We’ve seen this in another form before, in 1908, when the first Ford Model T came out.
Since we probably are only seeing the early rise of the AI era, yet we have lived through much of the automobile era, the Model T gives us a reasonable historical benchmark for thinking about what may unfold next.
So what happened when the first affordable car arrived in 1908?
It surely helped to reduce the time it took to go from A to B. So, undoubtedly, the structure of movement was revolutionized by the Model T.
The Model T helped make driving a mass activity and reorganized the world around it. A person who used to get from A to B on foot, or with a horse, could now move faster, farther, and more often. But that gain came with a new set of burdens: roads, traffic, fuel, maintenance, accidents, and the need to learn an entirely new competence: driving.

What the Model T did to movement is what AI is doing to skill.
So the better question to ask is not whether AI will replace us, but rather, what happens when AI makes a once-scarce skill more common.
The average execution of tasks, like drafting emails, summarizing documents, writing code, making first-pass designs, and answering routine questions, stops being rare. And, like in 1908, the whole world begins to reorganize around new bottlenecks in the advent of AI.

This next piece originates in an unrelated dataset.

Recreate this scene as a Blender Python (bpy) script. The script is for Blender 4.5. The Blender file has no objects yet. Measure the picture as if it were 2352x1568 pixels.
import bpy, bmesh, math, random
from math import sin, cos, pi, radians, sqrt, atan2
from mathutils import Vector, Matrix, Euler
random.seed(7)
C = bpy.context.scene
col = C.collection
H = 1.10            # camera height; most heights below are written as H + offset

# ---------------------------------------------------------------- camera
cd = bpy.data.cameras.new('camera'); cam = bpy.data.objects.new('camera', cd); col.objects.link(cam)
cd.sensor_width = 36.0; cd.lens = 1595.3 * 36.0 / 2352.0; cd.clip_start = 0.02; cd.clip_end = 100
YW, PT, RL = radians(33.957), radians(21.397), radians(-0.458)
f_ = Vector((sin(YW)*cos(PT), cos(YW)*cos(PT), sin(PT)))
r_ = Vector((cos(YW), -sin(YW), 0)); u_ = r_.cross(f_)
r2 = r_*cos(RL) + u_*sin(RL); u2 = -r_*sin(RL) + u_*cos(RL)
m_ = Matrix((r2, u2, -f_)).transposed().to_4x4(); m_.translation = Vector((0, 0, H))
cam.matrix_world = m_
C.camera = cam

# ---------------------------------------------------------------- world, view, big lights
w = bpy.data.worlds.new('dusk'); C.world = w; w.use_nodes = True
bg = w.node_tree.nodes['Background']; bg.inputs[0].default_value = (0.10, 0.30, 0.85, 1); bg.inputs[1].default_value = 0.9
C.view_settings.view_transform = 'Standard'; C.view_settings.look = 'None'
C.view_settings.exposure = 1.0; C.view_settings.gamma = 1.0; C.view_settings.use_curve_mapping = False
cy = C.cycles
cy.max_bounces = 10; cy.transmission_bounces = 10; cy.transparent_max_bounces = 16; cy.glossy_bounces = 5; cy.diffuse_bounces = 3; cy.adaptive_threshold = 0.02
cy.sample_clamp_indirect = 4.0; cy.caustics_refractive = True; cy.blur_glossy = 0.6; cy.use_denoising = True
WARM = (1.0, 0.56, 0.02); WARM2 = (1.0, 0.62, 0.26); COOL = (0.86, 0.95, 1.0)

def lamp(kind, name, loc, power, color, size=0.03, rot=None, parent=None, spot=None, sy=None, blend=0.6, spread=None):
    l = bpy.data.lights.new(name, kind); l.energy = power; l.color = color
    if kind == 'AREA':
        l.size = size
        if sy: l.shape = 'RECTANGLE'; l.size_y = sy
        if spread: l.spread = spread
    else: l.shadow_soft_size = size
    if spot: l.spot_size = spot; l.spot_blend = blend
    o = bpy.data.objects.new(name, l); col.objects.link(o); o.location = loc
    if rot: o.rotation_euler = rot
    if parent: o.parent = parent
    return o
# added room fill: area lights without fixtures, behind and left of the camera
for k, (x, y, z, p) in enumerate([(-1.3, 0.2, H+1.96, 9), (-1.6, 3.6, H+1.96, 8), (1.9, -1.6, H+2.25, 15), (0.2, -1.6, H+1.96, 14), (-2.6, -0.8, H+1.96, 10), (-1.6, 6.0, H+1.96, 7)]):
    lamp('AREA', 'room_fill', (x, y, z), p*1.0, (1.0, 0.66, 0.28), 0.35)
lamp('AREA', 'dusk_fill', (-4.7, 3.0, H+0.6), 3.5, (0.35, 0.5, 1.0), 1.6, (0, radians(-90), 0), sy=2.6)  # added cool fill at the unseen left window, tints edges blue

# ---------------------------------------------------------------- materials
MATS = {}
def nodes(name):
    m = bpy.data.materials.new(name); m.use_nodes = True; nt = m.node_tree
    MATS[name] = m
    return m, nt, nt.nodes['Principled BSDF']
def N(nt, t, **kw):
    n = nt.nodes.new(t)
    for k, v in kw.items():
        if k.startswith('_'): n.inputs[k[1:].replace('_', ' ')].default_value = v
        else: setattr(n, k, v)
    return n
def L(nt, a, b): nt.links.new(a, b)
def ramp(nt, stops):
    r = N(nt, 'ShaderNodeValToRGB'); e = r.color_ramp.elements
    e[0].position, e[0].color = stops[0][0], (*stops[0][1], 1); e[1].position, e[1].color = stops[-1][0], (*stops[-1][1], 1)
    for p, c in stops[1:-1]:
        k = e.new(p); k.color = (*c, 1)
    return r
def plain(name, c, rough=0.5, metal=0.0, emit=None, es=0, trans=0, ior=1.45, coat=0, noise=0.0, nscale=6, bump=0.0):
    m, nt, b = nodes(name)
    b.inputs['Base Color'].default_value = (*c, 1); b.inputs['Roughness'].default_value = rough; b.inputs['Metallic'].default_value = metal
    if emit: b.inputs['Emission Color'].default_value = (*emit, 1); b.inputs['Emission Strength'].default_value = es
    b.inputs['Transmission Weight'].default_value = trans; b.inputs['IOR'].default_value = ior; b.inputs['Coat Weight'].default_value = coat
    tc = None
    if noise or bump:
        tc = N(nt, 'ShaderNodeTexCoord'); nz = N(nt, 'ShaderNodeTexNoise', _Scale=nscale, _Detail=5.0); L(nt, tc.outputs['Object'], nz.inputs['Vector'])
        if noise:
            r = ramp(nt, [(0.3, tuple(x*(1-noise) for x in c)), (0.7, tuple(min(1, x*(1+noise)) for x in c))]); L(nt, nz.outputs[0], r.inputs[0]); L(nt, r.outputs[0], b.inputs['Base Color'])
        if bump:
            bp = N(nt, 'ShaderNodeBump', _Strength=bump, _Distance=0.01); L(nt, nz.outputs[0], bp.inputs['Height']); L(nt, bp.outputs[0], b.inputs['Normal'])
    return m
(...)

So the immediate next question becomes, if such skills become cheap, what becomes more valuable?
The Structure phase
Let’s go back to the Model T to find a more grounded answer to this question.
The Model T gives us a simple way to see what happens when a scarce capability suddenly becomes common.
These shifts make an old scarce capability cheaper and more available. But they also create a new layer of skills, risks, and supporting roles around that capability. They move value upward, away from bare execution and toward judgment, coordination, and distinction.

In simple terms, the old skill does not become obsolete, but rather, it becomes more common. And when it becomes more common, the definition of valuable work moves to somewhere else.
For example, after the Model T came out, not everyone became a professional driver.
Driving just became a common competence. But this new system of movement also created mechanics, road builders, traffic planners, delivery networks, and whole new ways of organizing daily life that people hadn’t even heard of or thought about before.
So the Model T did not put an end to human effort. It redistributed it.
The interface
That is why “AI will replace skill” is not an accurate prediction for what’s about to come.
Having said that, AI will surely make some forms of work abundant, and this abundance is brutal to the mediocre middle.
If the value you have been providing came mostly from producing only acceptable output, AI will eventually compress your advantage to the point where acceptable is no longer acceptable.
The labor that survives either has to compete with the cost of AI for the same task, or has to rise above the baseline through something that only you, a human being, can provide, which, I think, comes down to lived experience.
The real danger is not AI itself. It is carrying yesterday’s definition of skill into tomorrow’s labor market.
When something becomes more common, something else becomes scarce automatically.
So in this era where AI is rising rapidly, instead of asking whether AI will replace us, it may be better to ask what becomes scarce when competence gets cheap.
In your own field of work, are you still being paid for walking when the market has already moved on to driving?